When one of the grant applicants made a planning application for an anaerobic digestion plant, the officer who went on the fact-finding trip was the case officer.

The county council subsequently granted planning permission for the facility.

The complainants claimed that Leicestershire’s process and consideration of the planning application was faulty.

They also argued that the relationship with the grant applicants damaged the council’s objectivity when it came to considering the planning permission, and were dissatisfied with the authority’s response to their complaints.

The LGO, Dr Jane Martin, found one instance of maladministration – the fact that the registry entry for the fact-finding trip did not exist. But the Ombudsman said accepting the trip was a matter for the professional judgment of the council’s officers.

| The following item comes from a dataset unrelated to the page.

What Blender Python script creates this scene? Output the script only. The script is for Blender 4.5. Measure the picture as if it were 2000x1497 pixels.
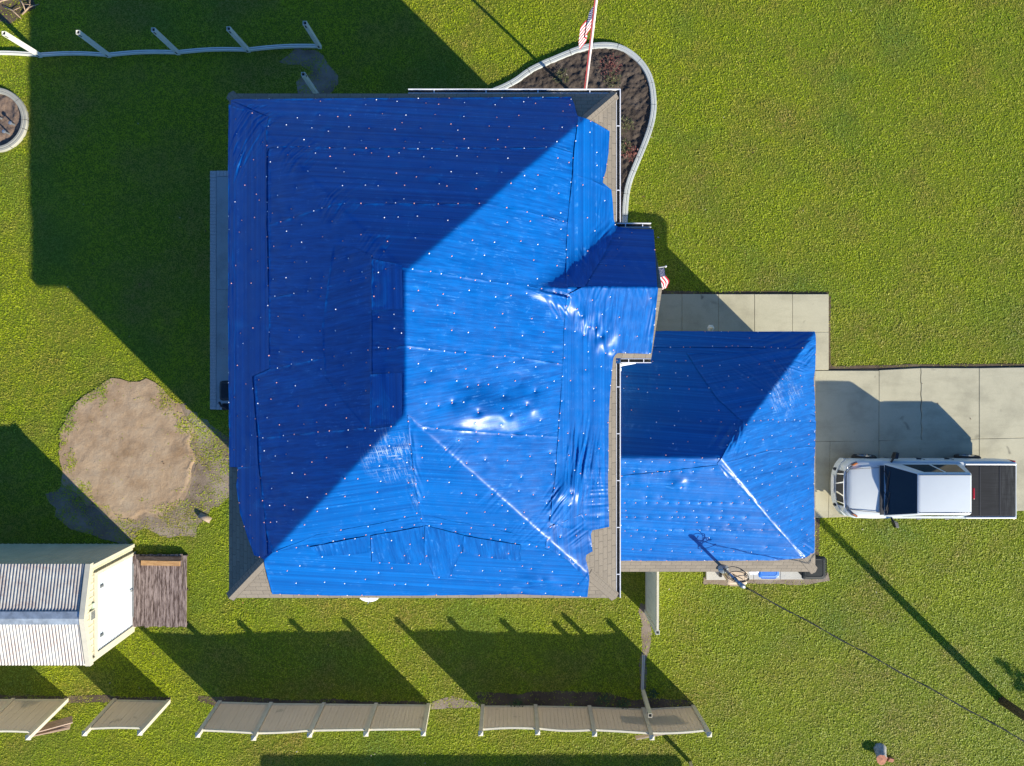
import bpy, math, random
import numpy as np
from mathutils import Vector
random.seed(7); RNG = np.random.default_rng(11)
scene = bpy.context.scene
for o in list(bpy.data.objects): bpy.data.objects.remove(o)
C = scene.collection
# ------------------------------------------------------------------ camera, light, exposure
H, F, GX, GY = 23.6, 1333.3, 980.0, 700.0       # camera height, focal length and nadir in photograph pixels
GS = F / H
cam = bpy.data.objects.new('camera', bpy.data.cameras.new('camera'))
cam.data.sensor_width = 36.0; cam.data.lens = 36.0 * F / 2000
cam.data.shift_x = (1000 - GX) / 2000; cam.data.shift_y = -(748.5 - GY) / 2000
cam.data.clip_start = 0.5; cam.data.clip_end = 2000
cam.location = (0, 0, H); C.objects.link(cam); scene.camera = cam
SUN_EL, SUN_AZ = math.radians(23.8), math.radians(134.7)   # azimuth clockwise from +Y
world = bpy.data.worlds.new('World'); scene.world = world; world.use_nodes = True
wn = world.node_tree.nodes; bg = wn['Background']
sky = wn.new('ShaderNodeTexSky'); sky.sky_type = 'NISHITA'; sky.sun_disc = False
sky.ozone_density = 4.0; sky.dust_density = 0.3; sky.sun_elevation = SUN_EL; sky.sun_rotation = SUN_AZ
tint = wn.new('ShaderNodeMix'); tint.data_type = 'RGBA'; tint.blend_type = 'MULTIPLY'; tint.inputs[0].default_value = 1.0; tint.inputs[7].default_value = (0.62, 0.96, 1.34, 1)
world.node_tree.links.new(sky.outputs[0], tint.inputs[6]); world.node_tree.links.new(tint.outputs[2], bg.inputs[0]); bg.inputs[1].default_value = 0.082
sl = bpy.data.lights.new('sun', 'SUN'); sl.energy = 5.0; sl.angle = math.radians(0.5); sl.color = (1.0, 0.93, 0.80)
sun = bpy.data.objects.new('sun', sl); C.objects.link(sun); sun.location = (30, -30, 40)
SD = Vector((math.sin(SUN_AZ) * math.cos(SUN_EL), math.cos(SUN_AZ) * math.cos(SUN_EL), math.sin(SUN_EL)))
sun.rotation_euler = (-SD).to_track_quat('-Z', 'Y').to_euler()
scene.view_settings.view_transform = 'Standard'; scene.view_settings.look = 'None'
scene.view_settings.exposure = 0.95; scene.view_settings.gamma = 1.0

# ------------------------------------------------------------------ helpers
def P(px, py, z=0.0):
    r = (H - z) / F
    return Vector(((px - GX) * r, (GY - py) * r, z))
def PG(pts, z=0.0): return [P(a, b, z) for a, b in pts]

def origin_of(o):
    v = Vector((0, 0, 0))
    while o is not None: v += o.location; o = o.parent
    return v
class MB:
    def __init__(s): s.v = []; s.f = []; s.m = []; s.uv = []
    def face(s, pts, mi=0, uv=None):
        b = len(s.v); s.v += [tuple(p) for p in pts]; s.f.append(tuple(range(b, b + len(pts)))); s.m.append(mi); s.uv.append(uv)
    def poly(s, vs, fs, mi=0):
        b = len(s.v); s.v += [tuple(p) for p in vs]
        for f in fs: s.f.append(tuple(i + b for i in f)); s.m.append(mi); s.uv.append(None)
        return s
    def box(s, c, d, mi=0, rz=0.0, ax=None):
        cx, cy, cz = c; x, y, z = d[0] / 2, d[1] / 2, d[2] / 2
        vs = []
        for k in (-1, 1):
            for a, b in ((-1, -1), (1, -1), (1, 1), (-1, 1)):
                X, Y = a * x, b * y
                vs.append((cx + X * math.cos(rz) - Y * math.sin(rz), cy + X * math.sin(rz) + Y * math.cos(rz), cz + k * z))
        return s.poly(vs, [(3, 2, 1, 0), (4, 5, 6, 7), (0, 1, 5, 4), (1, 2, 6, 5), (2, 3, 7, 6), (3, 0, 4, 7)], mi)
    def hexa(s, b, t, mi=0):
        return s.poly(list(b) + list(t), [(3, 2, 1, 0), (4, 5, 6, 7), (0, 1, 5, 4), (1, 2, 6, 5), (2, 3, 7, 6), (3, 0, 4, 7)], mi)
    def prism(s, pts, z0, z1, mi=0):
        n = len(pts); a = sum(pts[i][0] * pts[(i + 1) % n][1] - pts[(i + 1) % n][0] * pts[i][1] for i in range(n))
        if a < 0: pts = pts[::-1]
        vs = [(p[0], p[1], z0) for p in pts] + [(p[0], p[1], z1) for p in pts]
        return s.poly(vs, [tuple(range(n - 1, -1, -1)), tuple(range(n, 2 * n))] + [(i, (i + 1) % n, n + (i + 1) % n, n + i) for i in range(n)], mi)
    def tube(s, path, r, seg=8, mi=0, cap=True, closed=False):
        path = [Vector(p) for p in path]; n = len(path); vs = []; fs = []
        rr = r if isinstance(r, (list, tuple)) else [r] * n
        up = Vector((0.123, 0.2, 1)).normalized()
        for i in range(n):
            t = (path[min(i + 1, n - 1)] - path[max(i - 1, 0)]).normalized()
            a = t.cross(up)
            if a.length < 0.05: a = t.cross(Vector((1, 0, 0)))
            a.normalize(); b = t.cross(a)
            for k in range(seg):
                w = 2 * math.pi * k / seg
                vs.append(path[i] + (a * math.cos(w) + b * math.sin(w)) * rr[i])
        for i in range(n - 1):
            for k in range(seg):
                k2 = (k + 1) % seg
                fs.append((i * seg + k, i * seg + k2, (i + 1) * seg + k2, (i + 1) * seg + k))
        if cap: fs += [tuple(range(seg - 1, -1, -1)), tuple((n - 1) * seg + k for k in range(seg))]
        return s.poly(vs, fs, mi)
    def lathe(s, c, prof, seg=24, mi=0, a0=0, a1=2 * math.pi):
        vs = []; fs = []; n = len(prof)
        for k in range(seg):
            w = a0 + (a1 - a0) * k / seg
            vs += [(c[0] + r * math.cos(w), c[1] + r * math.sin(w), c[2] + z) for r, z in prof]
        for k in range(seg):
            k2 = (k + 1) % seg
            for i in range(n - 1): fs.append((k * n + i, k2 * n + i, k2 * n + i + 1, k * n + i + 1))
        return s.poly(vs, fs, mi)
    def sweep(s, path, prof, mi=0, closed=False):
        """sweep a closed (offset, height) profile along a plan path, mitred"""
        n = len(path); m = len(prof); vs = []; fs = []
        path = [Vector(p) for p in path]
        for i in range(n):
            a = path[i] - path[i - 1] if (i > 0 or closed) else path[1] - path[0]
            b = path[(i + 1) % n] - path[i] if (i < n - 1 or closed) else path[i] - path[i - 1]
            a = Vector((a.x, a.y, 0)).normalized(); b = Vector((b.x, b.y, 0)).normalized()
            t = (a + b).normalized(); nn = Vector((t.y, -t.x, 0)); k = 1 / max(0.5, nn.dot(Vector((a.y, -a.x, 0))))
            for o, z in prof: vs.append(path[i] + nn * (o * k) + Vector((0, 0, z)))
        for i in range(n if closed else n - 1):
            j = (i + 1) % n
            for k in range(m):
                k2 = (k + 1) % m; fs.append((i * m + k, i * m + k2, j * m + k2, j * m + k))
        if not closed: fs += [tuple(range(m - 1, -1, -1)), tuple((n - 1) * m + k for k in range(m))]
        return s.poly(vs, fs, mi)
    def build(s, name, mats, parent=None, smooth=False, bevel=0, origin=None):
        v = np.array(s.v, dtype=np.float64)
        o = bpy.data.objects.new(name, bpy.data.meshes.new(name))
        if parent is not None: org = np.array(origin_of(parent)); o.parent = parent
        else:
            org = np.array([(v[:, 0].min() + v[:, 0].max()) / 2, (v[:, 1].min() + v[:, 1].max()) / 2, v[:, 2].min()]) if origin is None else np.array(origin)
            o.location = org
        me = o.data; me.from_pydata((v - org).tolist(), [], s.f)
        for m in (mats if isinstance(mats, (list, tuple)) else [mats]): me.materials.append(m)
        me.polygons.foreach_set('material_index', s.m)
        if any(u is not None for u in s.uv):
            ul = me.uv_layers.new(name='uv')
            for p, u in zip(me.polygons, s.uv):
                if u is not None:
                    for li, w in zip(p.loop_indices, u): ul.data[li].uv = w
        if smooth: me.polygons.foreach_set('use_smooth', [True] * len(me.polygons))
        me.update(); C.objects.link(o)
        if bevel:
            b = o.modifiers.new('bevel', 'BEVEL'); b.width = bevel; b.segments = 2; b.limit_method = 'ANGLE'; b.angle_limit = math.radians(35)
        return o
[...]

She added that the maladministration did not call into question the decision on the planning application and had not caused injustice to the complainants.

The Ombudsman said the grants awarded were not a material planning consideration and could not lead to bias in the consideration of the application.

Although she did not uphold the complaints, the LGO, Dr Jane Martin, decided to publish her findings in a report because of the local interest and concern about the development.

The LGO said: “The value of the Ombudsman is to support local people with concerns about matters affecting their community. Sometimes it is as important to demonstrate that the council has handled a matter properly as it is to identify fault.”

She added: “With a complex application like the one in this case, there may well be many contentious issues where the council’s decision makers reach a different view from that of local people who have relevant expertise.

“That does not mean, necessarily, that there has been maladministration. I consider that the written report to the Development Control and Regulatory Board made the policy issues clear. It also set out the scale of the proposed plant and the key issues.”